Rod, if you feel you have significant hearing loss you should file a claim with the VA. It’s documented what your job was and now we find documentation of all the gunfire you were exposed to.
Stay thirsty, my friend!
Heya, Dennis…with my tinnitus from that gun booming, I couldn’t hear your question…lol…
It is entirely possible, buddy…we were firing in 3 man shifts, with me doing two of them…
The mount could ideally fire 40 rounds per minute, so, you do the math…
We fired so much sometimes that the gun would get so hot that we had to be extra careful of a hang-fire, cuz the projectile could explode in the barrel from the heat…buncha dead Gunners and Boatswains then…lol
we fired so much that the gun was actually shaking itself apart and I was having to go around with a wrench in between firing and tighten stuff back up…
The hydraulic oil (the blood of the mount) got so hot that I was getting burned from the leaks we were producing…
So, to answer your question, yeah, I think it’s possible we fired 4k+…
And the VA did check out my hearing…lol…they gave me 10% disability rating…heheh…no money, just rating…so, congratulations…I’m a Disabled Vet…someone buy me a cup of coffee…lol
[…] You can get more details of our 70 NGFS missions like dates, areas, targets, range etc. from my article titled Gunline Records HERE. […]
DD858 – nam 1966,
I have tried many combinations of parameters but can not get “range to target” numbers to appear. Can you help me with this?
Rick
Derned if I know what the problem could be. They show up here on my PC, iPhone, iPad and MacBook Pro. Sorry I can’t be of more help.

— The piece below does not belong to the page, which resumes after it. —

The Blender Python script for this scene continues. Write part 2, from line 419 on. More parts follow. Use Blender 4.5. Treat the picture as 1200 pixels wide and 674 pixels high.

Hey Rick I was on FT Berry in Nam , Just found this site! If you can give me a shout out.
Hi Robbie,
As you can see, I sought that information back in 2013. Since then, I have been told that MACV did not forward that information to the National Archives until sometime after 1966, and/or ship’s did not provide that information to NARA. My personnel opinion is that MACV screwed up (again), and didn’t forward that information. In case you didn’t know, the FTB was added to the Agent Orange alphabetized ship list. That information is now on our ship’s website……..If this info helped, let me know………Rick
Robbie, add your name to the fredtberry crew list [.org]………Rick
Dennis you reminded me that Herb Helpingstine was evaced off FH while we in the Gulf in 1972. I talked to Herb recently. He’s doing fine. But it reminded me that another sailor was evaced about that time. He was a GM2, I believe. I knew him because we did a Shore Patrol stint together when we first got to Subic. As I recall he had been serving on PBRs in Vietnam prior to his assignment on FH and joined us just prior to our leaving for Westpac. I heard that he was hurt during a fire mission. He was working in the gun mount and got caught by the machinery. I have no recollection of this shipmates name.
Does this sound familiar to anyone or am I completely round the bend?
GMG2 White
I remember the incident. he was on the other watch. I was in the OMC with GMG3 Ries. He had the bad duty station where the gun recoiled right in front of him. Back to the evaced gunner, he was working on the gun and it cycled and closed the breach block on about his elbow
I remember the Gunners Mate, although I can’t recall his name. He came to the FH well into our Westpac as a replacement. I recall he was a PBR veteran with a Purple Heart. We had a malfunction during a shore bomb mission and pulled out of the line to fix the problem. The gunner was in the mount trying to clear the round in the bore when the loading arm came up and caught his arm. I recall that he was evacuated in record time and sent to Da Nang. He never rejoined the ship.
Is this the Mr. Alden that was our Navigation Officer or maybe you were in the Weapons Dept on the Frannie H? I don’t believe I’d ever heard about this particular gun mount incident before. Thanks for the recall and welcome!
Dennis. I was originally the First Lieutenant and my General Quarters Station was either the Gun Director or in CIC for Shore Bomb. Later I became the ASW Officer and Jack Stumpff, the Coast Guard LTJG took over as First Lieutenant. He and I went Port and Starboard as the GLO for shore bomb in CIC during the Easter Offensive for all of those missions in your article. Your blog articles have been a real treasure of memories after all of these years and I have thoroughly enjoyed them all. To this day when I describe Olongopo people think that I am making it up.
I was a boatswain mate age 17, USS Joseph Strauss 1975, shoe shine boy he was age 14, fell in love and 10 years later he was still my love, returned to the islands 3 times during my tours in the navy. My navy buddies always couldn’t figure out why I didn’t go to the many bars, I told them I had a girl and would head off to her place when really it was me and Raul having the times of our life, He was a hot young Filipino and so beautiful. At age 30 I married my shoe shine boy Raul. He died last year at age 58 car accident, and I miss my Raul, I loved him all the years we were together, he came back with me stateside then and graduated from UT Austin, Nursing, but i always called him my little shoe shine boy, people would laugh and never knew why I had that nick name for him and he will always be my little shoe shine boy from Olongapo. I still remember him as if it was yesterday in his shorts and white shirt with words emblazoned “BOOT BLACK” .Thanks for the memories, especially White Rock the first place Raul took me as a sailor and many weekends at Shakey’s.